Dr. Darlene Miller-Lanning speaks with us in the Hope Horn Gallery at the University of Scranton to help us put Kline into perspective.
(gentle touching music) - For a lot of the artists that I know, the significance of his work to us is that he understood that painting and mining are actually very similar things, and both of them represent an encounter with revelation and loss.
And so you work to uncover something, to excavate something, to claim something, and that can be a process that has consequences.
And so it's not that he would paint an image of a coal breaker or of a mine, but there was this idea of that kind of activity and then what kind of mark that leaves on a landscape or maybe on a community or on a psyche, right?
We got that.
(laughs) We understood it.
And I think Klein himself maybe was kind of reluctant to make a direct connection and would always say, "Oh, you know, my work is open to interpretation."
But we were from here.
There was a show at the Whitney in the 1990s, and when you walked through that exhibition, there were paintings that were 7, 10 feet in scale, I mean, some of them were huge.

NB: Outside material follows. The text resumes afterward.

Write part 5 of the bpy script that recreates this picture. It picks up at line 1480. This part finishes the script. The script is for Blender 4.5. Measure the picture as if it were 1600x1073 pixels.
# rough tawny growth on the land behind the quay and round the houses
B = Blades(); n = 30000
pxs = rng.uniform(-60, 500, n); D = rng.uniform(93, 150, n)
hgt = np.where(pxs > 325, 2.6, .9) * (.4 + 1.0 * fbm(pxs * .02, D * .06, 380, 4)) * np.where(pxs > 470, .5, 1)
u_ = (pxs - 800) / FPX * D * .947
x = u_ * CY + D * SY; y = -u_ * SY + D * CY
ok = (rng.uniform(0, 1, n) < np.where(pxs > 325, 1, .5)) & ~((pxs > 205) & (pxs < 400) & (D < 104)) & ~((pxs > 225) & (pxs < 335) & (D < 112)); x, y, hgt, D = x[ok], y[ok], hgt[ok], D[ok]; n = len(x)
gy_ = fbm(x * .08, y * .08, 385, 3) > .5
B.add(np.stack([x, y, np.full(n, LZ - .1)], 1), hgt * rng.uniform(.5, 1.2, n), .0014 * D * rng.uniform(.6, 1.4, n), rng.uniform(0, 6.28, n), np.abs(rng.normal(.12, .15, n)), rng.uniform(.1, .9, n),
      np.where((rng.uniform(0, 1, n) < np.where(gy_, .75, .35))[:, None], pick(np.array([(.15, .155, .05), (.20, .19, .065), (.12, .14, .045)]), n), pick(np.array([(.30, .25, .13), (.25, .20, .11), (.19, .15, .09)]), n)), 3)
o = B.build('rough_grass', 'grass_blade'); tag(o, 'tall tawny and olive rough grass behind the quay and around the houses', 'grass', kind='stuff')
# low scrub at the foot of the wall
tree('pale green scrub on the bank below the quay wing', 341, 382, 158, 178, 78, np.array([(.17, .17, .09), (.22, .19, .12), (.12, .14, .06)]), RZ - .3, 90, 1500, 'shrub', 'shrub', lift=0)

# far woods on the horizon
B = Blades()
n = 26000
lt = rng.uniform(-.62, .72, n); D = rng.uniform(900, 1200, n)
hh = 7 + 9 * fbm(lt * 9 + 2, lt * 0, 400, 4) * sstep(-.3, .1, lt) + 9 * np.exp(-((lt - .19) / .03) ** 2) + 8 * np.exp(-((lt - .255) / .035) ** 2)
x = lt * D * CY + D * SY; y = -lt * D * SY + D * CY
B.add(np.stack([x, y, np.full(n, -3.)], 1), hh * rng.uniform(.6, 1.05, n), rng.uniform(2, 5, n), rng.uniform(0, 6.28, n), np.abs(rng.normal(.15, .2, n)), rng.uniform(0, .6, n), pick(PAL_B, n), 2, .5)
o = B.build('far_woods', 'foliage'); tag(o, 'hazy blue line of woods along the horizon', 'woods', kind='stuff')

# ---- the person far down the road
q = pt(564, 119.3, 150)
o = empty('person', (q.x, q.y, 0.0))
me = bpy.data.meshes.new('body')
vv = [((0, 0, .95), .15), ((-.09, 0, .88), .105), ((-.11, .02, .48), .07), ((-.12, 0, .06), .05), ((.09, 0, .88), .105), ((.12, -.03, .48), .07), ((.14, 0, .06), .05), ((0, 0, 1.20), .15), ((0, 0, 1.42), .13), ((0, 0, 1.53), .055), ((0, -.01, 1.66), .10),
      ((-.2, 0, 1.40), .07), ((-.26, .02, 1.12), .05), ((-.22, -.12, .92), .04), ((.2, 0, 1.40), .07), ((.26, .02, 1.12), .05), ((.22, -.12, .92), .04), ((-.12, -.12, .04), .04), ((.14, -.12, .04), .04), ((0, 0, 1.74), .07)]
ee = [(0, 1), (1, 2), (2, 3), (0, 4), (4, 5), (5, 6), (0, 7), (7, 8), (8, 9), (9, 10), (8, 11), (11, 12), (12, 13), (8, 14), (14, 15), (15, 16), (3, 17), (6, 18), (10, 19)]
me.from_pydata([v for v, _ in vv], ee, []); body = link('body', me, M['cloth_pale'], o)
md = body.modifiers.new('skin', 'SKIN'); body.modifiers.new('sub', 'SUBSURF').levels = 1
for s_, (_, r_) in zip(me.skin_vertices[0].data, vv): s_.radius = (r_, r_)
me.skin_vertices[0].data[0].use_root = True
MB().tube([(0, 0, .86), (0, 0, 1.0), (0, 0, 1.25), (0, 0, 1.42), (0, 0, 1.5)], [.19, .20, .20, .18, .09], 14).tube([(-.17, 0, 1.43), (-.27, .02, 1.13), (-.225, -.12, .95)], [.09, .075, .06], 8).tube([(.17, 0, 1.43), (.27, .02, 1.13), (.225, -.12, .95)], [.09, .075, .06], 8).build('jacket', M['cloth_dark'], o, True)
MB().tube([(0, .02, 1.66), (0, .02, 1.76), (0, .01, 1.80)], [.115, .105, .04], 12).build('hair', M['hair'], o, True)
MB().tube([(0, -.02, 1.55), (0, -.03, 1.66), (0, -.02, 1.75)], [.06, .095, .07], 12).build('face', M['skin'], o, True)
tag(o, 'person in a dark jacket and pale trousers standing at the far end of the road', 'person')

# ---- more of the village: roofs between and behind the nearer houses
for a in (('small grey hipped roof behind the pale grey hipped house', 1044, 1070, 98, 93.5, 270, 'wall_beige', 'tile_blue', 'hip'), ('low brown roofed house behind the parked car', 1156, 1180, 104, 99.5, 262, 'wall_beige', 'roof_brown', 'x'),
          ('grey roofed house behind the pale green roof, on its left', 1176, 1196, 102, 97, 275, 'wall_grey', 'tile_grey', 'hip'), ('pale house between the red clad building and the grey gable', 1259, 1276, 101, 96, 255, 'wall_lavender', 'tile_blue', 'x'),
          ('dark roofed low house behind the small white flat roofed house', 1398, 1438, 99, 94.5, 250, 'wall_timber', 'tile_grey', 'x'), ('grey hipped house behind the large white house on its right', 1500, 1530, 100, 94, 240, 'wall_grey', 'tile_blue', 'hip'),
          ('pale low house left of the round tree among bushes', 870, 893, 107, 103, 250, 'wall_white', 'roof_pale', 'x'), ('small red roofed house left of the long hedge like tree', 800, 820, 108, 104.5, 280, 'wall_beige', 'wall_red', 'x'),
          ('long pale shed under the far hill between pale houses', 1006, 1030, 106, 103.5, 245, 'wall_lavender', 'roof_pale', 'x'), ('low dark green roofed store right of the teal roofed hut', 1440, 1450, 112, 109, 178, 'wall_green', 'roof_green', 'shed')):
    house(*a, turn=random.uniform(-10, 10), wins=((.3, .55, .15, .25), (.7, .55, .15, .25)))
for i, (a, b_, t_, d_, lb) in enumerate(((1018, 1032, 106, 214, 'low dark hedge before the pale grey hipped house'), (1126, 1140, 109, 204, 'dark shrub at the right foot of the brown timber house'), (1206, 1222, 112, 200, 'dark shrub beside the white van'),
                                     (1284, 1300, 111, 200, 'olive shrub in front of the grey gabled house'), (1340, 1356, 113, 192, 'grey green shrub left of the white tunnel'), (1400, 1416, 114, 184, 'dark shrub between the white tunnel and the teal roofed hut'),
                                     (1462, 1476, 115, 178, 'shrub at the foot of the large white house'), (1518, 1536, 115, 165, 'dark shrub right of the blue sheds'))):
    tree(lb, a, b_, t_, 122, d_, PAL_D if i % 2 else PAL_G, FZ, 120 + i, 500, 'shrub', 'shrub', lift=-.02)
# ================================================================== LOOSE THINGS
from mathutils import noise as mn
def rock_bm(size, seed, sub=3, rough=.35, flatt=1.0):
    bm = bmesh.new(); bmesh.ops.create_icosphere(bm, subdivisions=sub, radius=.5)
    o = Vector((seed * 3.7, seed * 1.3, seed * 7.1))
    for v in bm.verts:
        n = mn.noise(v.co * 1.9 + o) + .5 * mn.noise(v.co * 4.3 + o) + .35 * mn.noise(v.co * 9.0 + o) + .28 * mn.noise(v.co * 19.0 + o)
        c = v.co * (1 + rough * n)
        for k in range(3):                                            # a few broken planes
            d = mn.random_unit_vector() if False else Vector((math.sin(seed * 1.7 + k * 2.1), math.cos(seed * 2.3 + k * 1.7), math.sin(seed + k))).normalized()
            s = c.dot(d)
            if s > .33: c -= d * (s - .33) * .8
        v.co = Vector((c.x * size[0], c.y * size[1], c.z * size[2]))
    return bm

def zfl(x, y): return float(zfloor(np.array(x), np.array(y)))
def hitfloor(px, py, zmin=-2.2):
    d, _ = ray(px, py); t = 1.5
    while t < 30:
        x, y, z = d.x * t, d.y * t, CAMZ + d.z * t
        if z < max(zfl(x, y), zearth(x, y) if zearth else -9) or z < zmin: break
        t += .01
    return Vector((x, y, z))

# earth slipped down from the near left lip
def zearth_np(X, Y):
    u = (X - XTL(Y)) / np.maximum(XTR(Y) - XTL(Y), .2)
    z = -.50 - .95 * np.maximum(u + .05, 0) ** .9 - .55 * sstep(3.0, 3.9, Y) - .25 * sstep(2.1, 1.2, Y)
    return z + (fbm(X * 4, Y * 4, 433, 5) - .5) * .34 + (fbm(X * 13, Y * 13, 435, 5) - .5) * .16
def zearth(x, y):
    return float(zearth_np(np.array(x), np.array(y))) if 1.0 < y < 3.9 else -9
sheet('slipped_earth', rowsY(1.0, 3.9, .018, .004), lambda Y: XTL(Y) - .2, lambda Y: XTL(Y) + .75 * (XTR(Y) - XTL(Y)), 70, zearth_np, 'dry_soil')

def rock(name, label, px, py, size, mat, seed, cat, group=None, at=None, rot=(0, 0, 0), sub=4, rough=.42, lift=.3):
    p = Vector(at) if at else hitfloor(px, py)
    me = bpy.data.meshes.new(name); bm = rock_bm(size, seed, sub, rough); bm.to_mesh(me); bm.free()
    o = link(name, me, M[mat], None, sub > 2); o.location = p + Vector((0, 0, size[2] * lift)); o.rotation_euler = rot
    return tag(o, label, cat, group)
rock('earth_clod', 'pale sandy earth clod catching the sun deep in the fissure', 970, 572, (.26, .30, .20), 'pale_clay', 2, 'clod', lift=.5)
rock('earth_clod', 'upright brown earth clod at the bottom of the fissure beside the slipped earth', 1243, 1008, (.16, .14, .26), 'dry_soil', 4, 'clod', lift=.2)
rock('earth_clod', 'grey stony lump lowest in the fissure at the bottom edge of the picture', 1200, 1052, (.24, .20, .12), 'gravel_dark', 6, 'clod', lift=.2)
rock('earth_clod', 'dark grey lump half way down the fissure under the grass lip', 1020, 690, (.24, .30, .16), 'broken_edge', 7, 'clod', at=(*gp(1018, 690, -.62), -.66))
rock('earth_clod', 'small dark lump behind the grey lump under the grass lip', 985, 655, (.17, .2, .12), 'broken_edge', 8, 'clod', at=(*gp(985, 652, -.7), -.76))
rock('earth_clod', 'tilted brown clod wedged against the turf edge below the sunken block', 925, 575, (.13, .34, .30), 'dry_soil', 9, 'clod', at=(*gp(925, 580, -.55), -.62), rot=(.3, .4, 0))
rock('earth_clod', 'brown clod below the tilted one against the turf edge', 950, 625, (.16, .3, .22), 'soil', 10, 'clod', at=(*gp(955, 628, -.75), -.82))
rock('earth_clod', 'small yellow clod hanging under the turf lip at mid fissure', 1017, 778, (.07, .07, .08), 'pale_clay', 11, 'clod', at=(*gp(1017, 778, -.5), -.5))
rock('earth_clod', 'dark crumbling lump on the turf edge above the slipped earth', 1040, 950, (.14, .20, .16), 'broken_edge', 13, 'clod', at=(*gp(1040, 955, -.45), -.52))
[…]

And there was a huge one called "Lehigh," and I'm from Mountain Top, which is near the Lehigh River near White Haven, and the thing felt like home.
(laughs) It just, again, it wasn't descriptive, it wasn't something literal, but if you go through Northeastern Pennsylvania in the winter and you see that kind of stark landscape and you see the girders and the old industrial sites that are there, and there's just this kind of linear sense of things that have been moved and torn and built, and there's balance and tension and contrast, and all of that was there.
It was just inherent in that painting.
Postmodern stuff isn't always pretty.
It can be very edgy in a lot of ways, but that willingness to confront a difficult subject, again, is something that I think that Klein was willing to do.
And he himself had seen enough trouble to understand that and to know that you had to kind of look at it and pick it up and regroup, and not in necessarily a literal descriptive kind of way.
It was part of a bigger process of trying to understand how things came together and how they could be used as a foundation moving forward.